Dans un premier arrêt du 27 mars 2009, la Cour du Travail de Liège a constaté qu’il n’existe aucune sanction dans une telle hypothèse et a notamment rouvert les débats sur la question de la rétroactivité de la décision prise, sur le délai de prescription applicable et sur les conséquences du retard mis par le service pour prendre la décision de revision d’office.

La Cour relève en ce qui concerne la rétroactivité de la décision que l’article 23, §2 de l’arrêté royal du 22 mai 2003 concernant le traitement des dossiers en matière d’allocations aux personnes handicapées prévoit que la nouvelle décision produit ses effets le premier jour du mois qui suit celui au cours duquel le bénéficiaire se trouve dans la situation donnant lieu à la décision de revision.

La décision peut dès lors rétroagir, et ce indépendamment de la diligence (ou de l’absence de diligence) du Service.

L’on ne peut opposer à une règle de droit un principe général (tel que la légitime confiance, la bonne administration ou encore la sécurité juridique). La méconnaissance de ce principe peut cependant constituer une faute.

La Cour relève que ne peut constituer une faute la décision elle-même, dans l’hypothèse où la juridiction saisie ne s’y rallie pas. La Cour rappelle la jurisprudence de la Cour de cassation à cet égard (Cass. 25 octobre 2004, J.T.T., 2005, p. 106 – voir également d’autres arrêts de fond cités). Par contre, la responsabilité de l’autorité peut être engagée sur pied des articles 1382 et 1383 du Code civil en cas de comportement pouvant consister en une erreur de conduite (la Cour renvoyant à l’arrêt de la Cour de cassation du 25 novembre 2002, Chron. Dr. Soc., 2003, p. 115) ou en la violation d’une norme de droit national (voire d’un traité international ayant des effets dans l’ordre juridique interne) imposant à l’autorité de s’abstenir ou d’agir d’une manière déterminée. L’erreur de conduite doit s’apprécier, ainsi que le relève la Cour du travail, suivant le critère de l’autorité normalement soigneuse et prudente, placée dans les mêmes conditions. En ce qui concerne la violation d’une norme, sa sanction est tempérée par l’erreur invincible ou une autre cause de justification.

A ces deux hypothèses, figurant dans l’arrêt de la Cour de cassation du 25 octobre 2004 cité, la Cour du travail en ajoute une autre, étant celle d’un défaut d’information au sens la Charte de l’assuré social. Elle reprend ici diverses décisions (C. trav. Brux., 30 avril 2007, Chron. Dr. Soc., 2008, p. 566 ; Trib. trav. Brux. , 28 janvier 2004, Chron. Dr. Soc., 2006, p. 588 et (ONSS) C. trav. Liège, 18 avril 2006, J.L.M.B., 2007, p. 1074).

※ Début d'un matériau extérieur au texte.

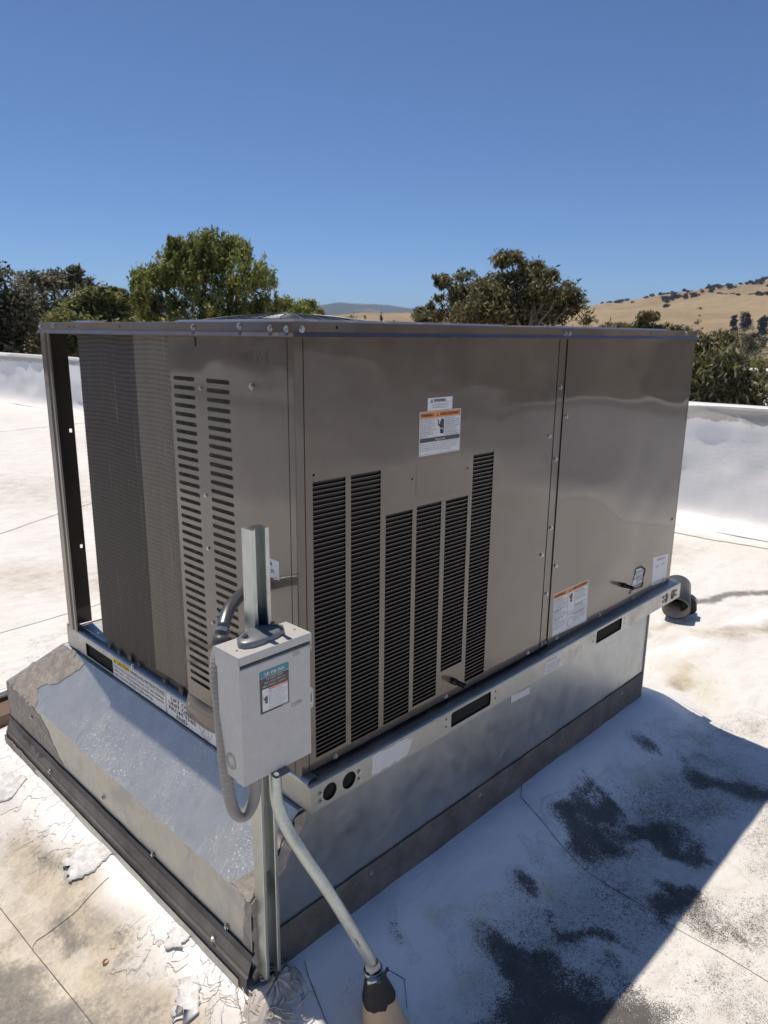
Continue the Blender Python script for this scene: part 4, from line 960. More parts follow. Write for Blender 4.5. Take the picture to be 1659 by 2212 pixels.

Ainsi, si l’institution n’indique pas immédiatement à l’assuré social que pour obtenir des allocations à un taux déterminé auquel il a droit vu la notification d’un avis de changement d’adresse, il doit introduire une demande de revision.

Appliquant ces principes au présent cas, la Cour conclut que le retard mis par le Service à traiter une information reçue engendrant un indu est constitutif de faute. En l’espèce, l’information reçue l’ayant été un jour trop tard, le traitement du dossier a duré plus d’un an et sept mois. Pour la Cour, la lenteur est non justifiée, inadmissible et fautive. Si la décision avait été prise rapidement, la récupération aurait été très limitée, voire nulle.

Il en résulte nécessairement un dommage, du fait de la longue période sur laquelle portera, du fait la faute commise, la récupération des allocations. La Cour invite dès lors les parties à fixer le dommage consécutif à la faute.

Intérêt de la décision

La Cour du Travail, qui avait relevé dans un précédent arrêt du 27 mars 2009 qu’il n’existe pas de sanction en cas de non respect du délai de huit mois pour prendre la décision administrative, fait droit à la demande de l’intéressé, fondée sur les articles 1382 et 1383 : le retard mis au traitement d’une information reçue engendrant un indu est une faute et donne lieu à réparation. La Cour n’indique cependant pas encore dans cet arrêt comment l’indemnisation interviendra.